Gemäß § 2 Abs. 4 EAVG obliegt die Vergütung dem für die Erhebung der Umsatzsteuer zuständigen Finanzamt, sodass insbesondere eine zusammengefasste Verbuchung mit der Umsatzsteuer des Vergütungsberechtigten zu erfolgen hat.

2.3. Da die Vollmacht des steuerlichen Vertreters auf das "Verfahren über die Energieabgabenvergütung für die Kalenderjahre 2002 und 2003 für die eigenen Einrichtungen vor dem unabhängigen Finanzsenat" und somit im Sinne des § 103 Abs. 2 lit. b BAO auf nur einige der zusammengefasst zu verbuchenden Abgaben eingeschränkt war, lag jedenfalls keine wirksame Zustellungsbevollmächtigung vor.

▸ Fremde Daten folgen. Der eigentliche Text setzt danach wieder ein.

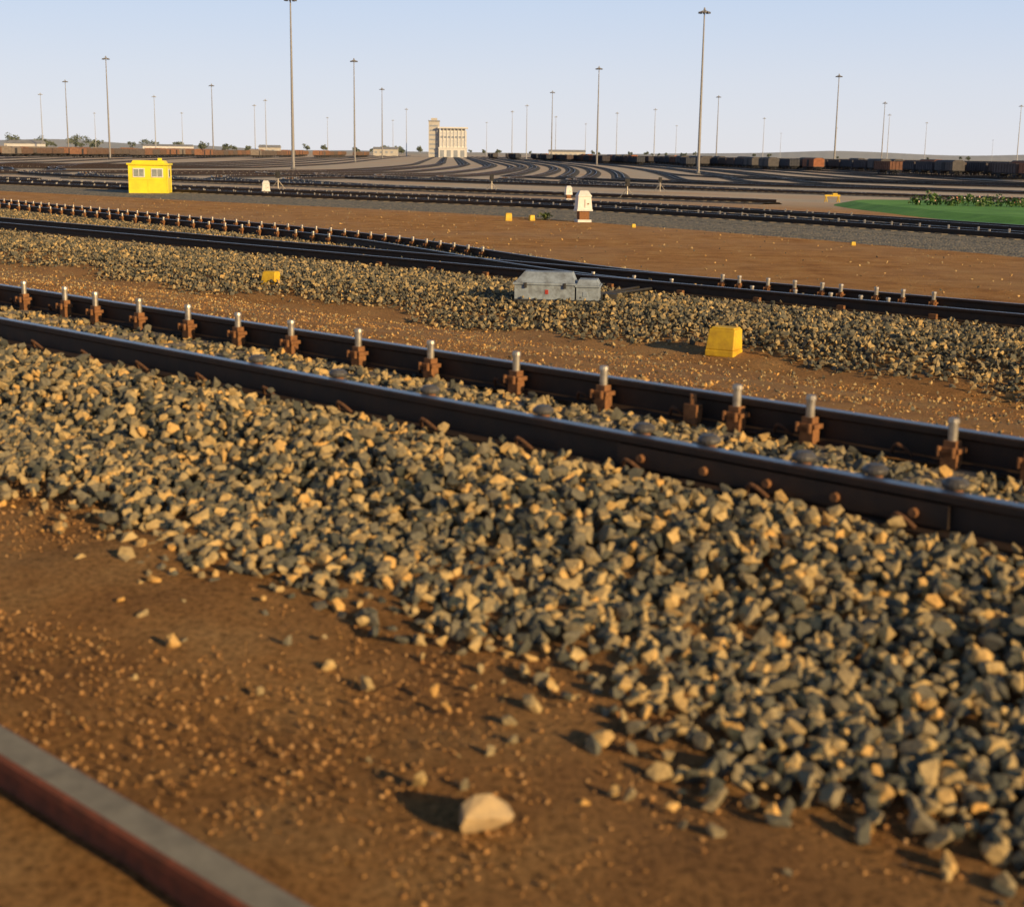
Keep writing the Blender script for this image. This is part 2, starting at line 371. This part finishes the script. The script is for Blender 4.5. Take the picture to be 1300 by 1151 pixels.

2.4. Die belangte Behörde hat sohin die angefochtenen Bescheide zu Recht an die Beschwerdeführerin selbst zugestellt, wobei diese Zustellungen am 14. und 15. Juni 2010 die Beschwerdefrist nach § 26 VwGG ausgelöst haben. Die am 15. Oktober 2010 hg. eingebrachten Beschwerden waren damit verspätet.

3. Verspätete Beschwerden sind gemäß § 34 Abs. 1 VwGG ohne weiteres Verfahren in nichtöffentlicher Sitzung zurückzuweisen. Ein diesbezüglicher Beschluss ist gemäß § 34 Abs. 3 VwGG in jeder Lage des Verfahrens zu treffen.

4. Die Kostenentscheidung gründet sich auf §§ 47ff VwGG iVm der VwGH-Aufwandersatzverordnung 2008, BGBl. II Nr. 455.